Short exercise.
Reproduce exactly, with no pictures, each line from the opening of the material down through the line containing "rng = np.random.default_rng(7)".

──────── Recorded data

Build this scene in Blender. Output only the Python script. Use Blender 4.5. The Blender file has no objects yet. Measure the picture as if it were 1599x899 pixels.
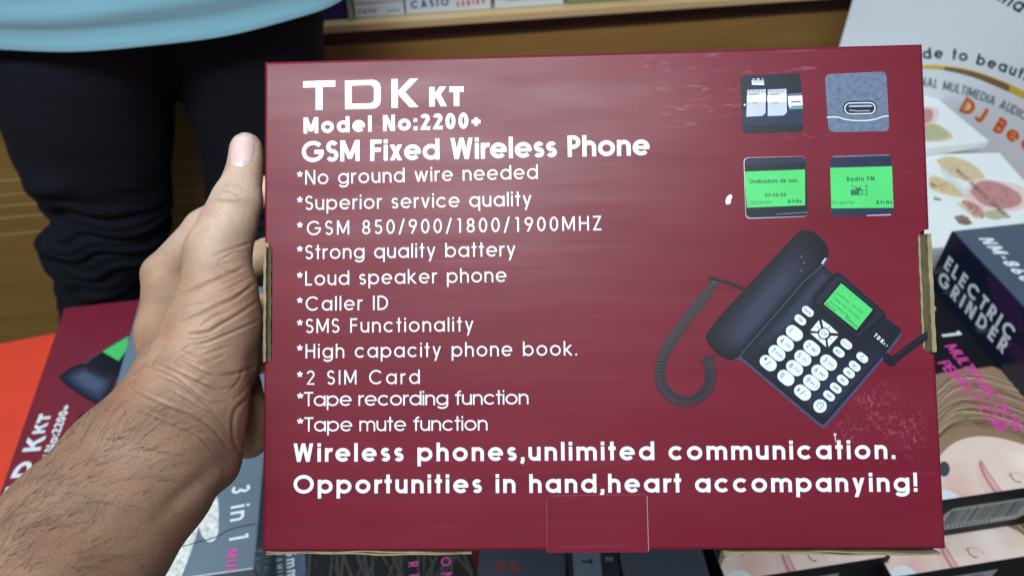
import bpy, bmesh, math, random
import numpy as np
from mathutils import Vector, Matrix
from mathutils.bvhtree import BVHTree

S = bpy.context.scene
COL = S.collection
random.seed(7)
rng = np.random.default_rng(7)

# ---------------------------------------------------------------- camera, world, lamps, exposure
PW, PH, FOC = 1599.0, 899.0, 1250.0
PITCH = math.radians(42)
CAM = Vector((0, 0, 1.40))
RT = Vector((1, 0, 0)); UP = Vector((0, math.sin(PITCH), math.cos(PITCH))); FW = Vector((0, math.cos(PITCH), -math.sin(PITCH)))
cd = bpy.data.cameras.new('camera'); cam = bpy.data.objects.new('camera', cd); COL.objects.link(cam)
cam.location = CAM; cam.rotation_euler = (math.pi / 2 - PITCH, 0, 0)
cd.sensor_width = 36; cd.lens = 36 * FOC / PW; cd.clip_start = 0.01; cd.clip_end = 50
cd.dof.use_dof = True; cd.dof.focus_distance = 0.37; cd.dof.aperture_fstop = 13
S.camera = cam
w = bpy.data.worlds.new('World'); S.world = w; w.use_nodes = True
bg = w.node_tree.nodes['Background']; bg.inputs[0].default_value = (0.80, 0.90, 1.0, 1); bg.inputs[1].default_value = 0.20
S.view_settings.view_transform = 'Standard'; S.view_settings.look = 'None'; S.view_settings.exposure = 0; S.view_settings.gamma = 1
S.render.engine = 'CYCLES'

def lamp(name, loc, aim, sx, sy, power, col=(0.88, 0.97, 1.0)):
    l = bpy.data.lights.new(name, 'AREA'); l.shape = 'RECTANGLE'; l.size = sx; l.size_y = sy; l.energy = power; l.color = col
    o = bpy.data.objects.new(name, l); COL.objects.link(o); o.location = loc
    o.rotation_euler = (Vector(aim) - Vector(loc)).to_track_quat('-Z', 'Y').to_euler()
    return o
lamp('ceiling_tube_light', (-0.55, -0.55, 2.75), (0.0, 0.4, 0.8), 1.2, 0.22, 31)
lamp('ceiling_tube_light', (-0.08, -0.42, 2.75), (0.45, 0.9, 0.7), 0.8, 0.22, 22)
lamp('ceiling_tube_light', (-0.6, 0.95, 2.8), (-0.5, 1.6, 0.5), 1.2, 0.22, 9)

# ---------------------------------------------------------------- helpers
def lin(c):
    return tuple((x / 255 / 12.92) if x / 255 <= 0.04045 else ((x / 255 + 0.055) / 1.055) ** 2.4 for x in c)
MATS = {}
def mat(name, rgb, rough=0.5, coat=0.0, spec=0.5, metal=0.0, var=0.0, vscale=20, bump=0.0, bscale=200, stretch=(1, 1, 1), sheen=0.0, detail=4):
    if name in MATS: return MATS[name]
    m = bpy.data.materials.new(name); m.use_nodes = True; n = m.node_tree.nodes; L = m.node_tree.links
    p = n['Principled BSDF']; c = lin(rgb)
    p.inputs['Base Color'].default_value = (*c, 1); p.inputs['Roughness'].default_value = rough
    p.inputs['Coat Weight'].default_value = coat; p.inputs['Coat Roughness'].default_value = 0.12
    p.inputs['Specular IOR Level'].default_value = spec; p.inputs['Metallic'].default_value = metal
    p.inputs['Sheen Weight'].default_value = sheen
    if var or bump:
        t = n.new('ShaderNodeTexCoord'); mp = n.new('ShaderNodeMapping'); mp.inputs['Scale'].default_value = stretch
        L.new(t.outputs['Object'], mp.inputs[0])
    if var:
        z = n.new('ShaderNodeTexNoise'); z.inputs['Scale'].default_value = vscale; z.inputs['Detail'].default_value = detail
        L.new(mp.outputs[0], z.inputs['Vector'])
        r = n.new('ShaderNodeMapRange'); r.inputs[1].default_value = 0.3; r.inputs[2].default_value = 0.7
        r.inputs[3].default_value = 1 - var; r.inputs[4].default_value = 1 + var; L.new(z.outputs[0], r.inputs[0])
        v = n.new('ShaderNodeVectorMath'); v.operation = 'SCALE'; v.inputs[0].default_value = c; L.new(r.outputs[0], v.inputs['Scale'])
        L.new(v.outputs[0], p.inputs['Base Color'])
    if bump:
        z = n.new('ShaderNodeTexNoise'); z.inputs['Scale'].default_value = bscale; z.inputs['Detail'].default_value = 3
        L.new(mp.outputs[0], z.inputs['Vector'])
        b = n.new('ShaderNodeBump'); b.inputs['Strength'].default_value = bump; b.inputs['Distance'].default_value = 0.001
        L.new(z.outputs[0], b.inputs['Height']); L.new(b.outputs[0], p.inputs['Normal'])
    MATS[name] = m
    return m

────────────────

Exercise output.
Build this scene in Blender. Output only the Python script. Use Blender 4.5. The Blender file has no objects yet. Measure the picture as if it were 1599x899 pixels.
import bpy, bmesh, math, random
import numpy as np
from mathutils import Vector, Matrix
from mathutils.bvhtree import BVHTree

S = bpy.context.scene
COL = S.collection
random.seed(7)
rng = np.random.default_rng(7)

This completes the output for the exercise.